There was a watchtower that was of particular interest as it was rare for the great wall. Zhengguantai (also called San Zuolou) is a group of three buildings built in 1404bc. The three houses are right next to each other and are each two stories high with their own observation pavilions. It was a nice place to sit... until these hardy insects found and attacked me. They then followed me everywhere. They were about the size of a 10p, and really hard with amazing grip. I couldn't shake them off, I had to flick them. Eugh, horrible.

At Zhengguantai, I turned back, you could only go a little further and it was all steps. The fog that had appeared very mysterious and beautiful was getting thicker. I went back to my way down; the toboggan.

The toboggan weaved it's way down the side of the mountain, through the forest, giving some excellent and hard to get to views of the wall. About halfway down I got stuck in a queue behind an elderly Chinese woman who hadn't quite grasped the concept of pushing forward on the lever, and was going down at barely a few miles an hour. C'est le vie!

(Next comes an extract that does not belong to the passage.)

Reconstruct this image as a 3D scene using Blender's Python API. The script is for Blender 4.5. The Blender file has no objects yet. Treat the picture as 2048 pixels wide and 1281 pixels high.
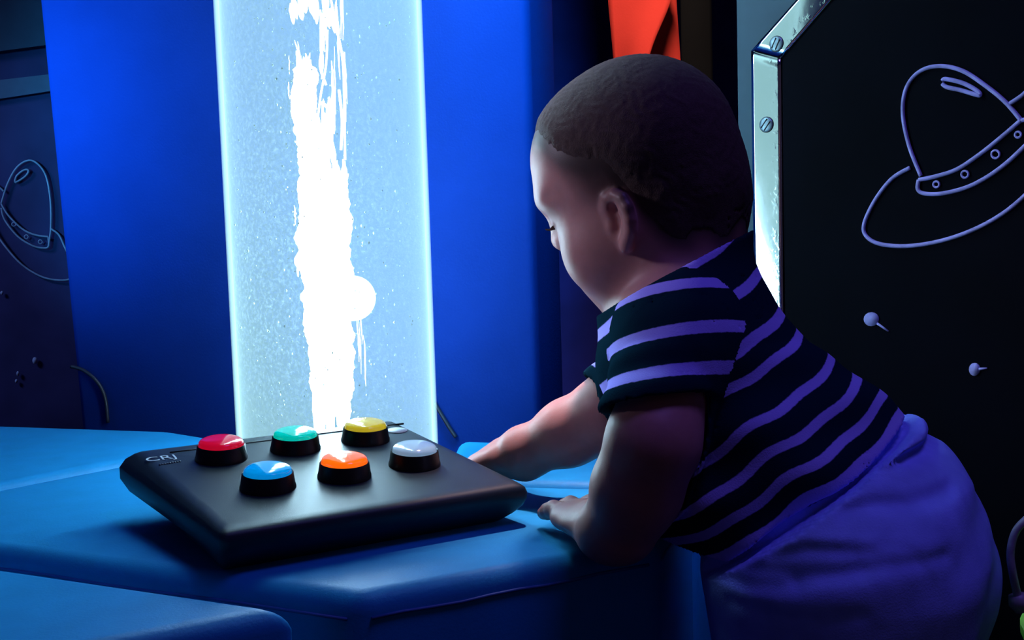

As with all heroes who conquer the Great Wall, I was in need of sustenance. Something befitting for the journey. So I had a six inch veggie delight, a packet of crisps, and a fizzy apple drink. Yes, it may be China, and yes, it may be the great wall, but it was either that or pizza. (There may have been some other restaurants back up the hill, but I was heading towards the bus stop and had been walking uphill all day).

I have nothing to say about the bus back; I fell asleep.

And now I am off out for my tea. Going back to the dumpling place, they were so yummy. Then, I will be coming back to the hostel to plan tomorrow as it is my last day in Beijing. On Tuesday, I will be getting the train to Ulan Bator (Ulaan Baatar, Ulanbaator, etc etc.).